La manière dont Bergara représente les personnages a quelque chose de naïf et de puissamment évocateur. On sait immédiatement à qui on a affaire, les apparences ne trompent pas, et pourtant il subsiste un charme mystérieux, insondable dans cet univers et ses habitants. C'est aussi le fruit de sa collaboration avec son fidèle et génial coloriste, Matheus Lopes (qui sublima aussi les pages de Bilquis Evely sur Superman : Woman of Tomorrow). 

La palette aux tons pastel est d'une délicatesse bouleversante. Le mariage du dessin et de ces couleurs produit un effet spectaculairement beau tant les deux parties sont complémentaires. Même si, en noir et blanc, les planches doivent déjà être à tomber, ce que leur ajoute Lopes est sans commune mesure, c'est plus qu'un bonus, c'est une identité prolongée, affirmée.

L'album édité par Dupuis (le TPB US ne sortira qu'en Août) est copieux et remarquable, avec sa couverture rigide, sa reliure solide, son format plus grand qu'un recueil américain, et ses bonus. Vous trouverez les couvertures de Bergara, parfois avec leurs versions sans et avec couleurs, des concept arts, une planche encrée non colorisée, et des variants covers par Skottie Young, Jamie McKelvie, Jock (absolument époustouflante), Tula Lotay, etc.

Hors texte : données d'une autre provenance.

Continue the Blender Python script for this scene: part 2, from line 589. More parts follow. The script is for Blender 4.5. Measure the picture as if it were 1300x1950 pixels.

Un travail impeccable (même si Image Comics n'est jamais mentionné, ni que le terme Comics n'apparaisse - Dupuis a -t-il eu peur de rebuter ses lecteurs traditionnels, prompts à associer ce tmot à la seule littérature super-héroïque ?).

Même le prix est abordable, donc vous n'avez aucune excuse pour passer à côté. Saison de Sang est un chef d'oeuvre, un livre qui fera date cette année, un ouvrage magistral. Une expérience de lecture mémorable.